La migrazione del movimento

Il movimento quale filo d’Arianna che unisce, nella nuova coreografia messa in scena dal balletto di Saarbrücken e presentata in anteprima il 18 febbraio 2017.

 

Anna Konjetzky, che vive e opera a Monaco di Baviera, presenta con ground, un viaggio nelle più intime sfaccettature dei ritmi nella vita quotidiana delle persone. Le sue coreografie si concentrano, spesso, sui rapporti tra persone e dimensioni spaziali e, in questo caso, il focus si concentra sull’impulso che porta ad abbandonare l’immobilità, la staticità di usi e abitudini per scoprire nuove dimensioni attraverso la mobilizzazione. La scenografia, curata da Linda Sollbacher, opera sull’essenzialità e presenta, graficamente, gli ostacoli inaspettati della vita, con grossi massi che cadono, all’improvviso, dal cielo e costringono i ballerini (Edoardo Cino, Marioenrico d’Angelo, Hope Dougherty, Yuki Kobayashi e Miguel Toro) a reinventarsi, a cercare di trovare nuovi stimoli e nuovi orizzonti.
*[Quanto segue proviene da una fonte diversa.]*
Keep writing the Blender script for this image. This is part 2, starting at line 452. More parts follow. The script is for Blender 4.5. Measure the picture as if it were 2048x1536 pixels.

La musica di Sergej Maingardt, sottolinea questi momenti di immobilità e movimenti repentini a volte anticipatori e a volte rispecchianti gli eventi della vita.

Konjezki non fornisce una soluzione, né propone un percorso da seguire o una formula magica per ritrovare un equilibrio o capire esattamente cosa fare: è uno spaccato della vita, un’istantanea che porta lo spettatore, per un momento ad interrogarsi sulla propria posizione rispetto a movimento ed immobilità.

 

Liliana Barros, ballerina di origini  portoghesi, allo Staatstheater di Saarbrücken da quasi quasi 10 anni, presenta con My name is Legion  una coreografia “importante”, non solo per la sua carriera ma anche per la tematica trattata.

Il nome del pezzo, contiene in sé già l’essenza del messaggio: “Il mio nome è legione, perché siamo in tanti”. La molteplicità  non viene interpretata come divisione, bensì come sfaccettatura di elementi diversi di una comunità. Diversità culturale, religiosa o sociale vuole e deve essere interpretata come opportunità di conoscere il diverso e mettersi in gioco.  L’allestimento scenografico e i costumi di Katrin Gerheuser, evidenziano  la non esistenza di chiari limiti: alcuni costumi di scena sono monocromatici, altri presentano accenti di colori, a volte cromaticamente abbinati altrimenti veri colpi visivi. Colpi visivi che diventano colpi e armonie nelle composizioni di Martin Mittelstieler.

Louiza Avraam, Dean Biosca, Yaiza Davilla-Gomez, Melanie Lambrou/Jin Young Won, Federico Longo, Efthimis Tsimageorgis, Francesco Vecchione e Randolph Ward sono unici e diversi, finché iniziano ad interagire ed anche a farsi avvolgere e bloccare dalle convenzioni e dai limiti sociali. Ma non rimangono bloccati da questi, bensì si sentono stimolati a creare un’unità, fondendo, non perdendo la propria identità individuale.

La serata invita, con successo, il pubblico a mettersi in discussione e a non rimanere bloccati nelle convenzioni.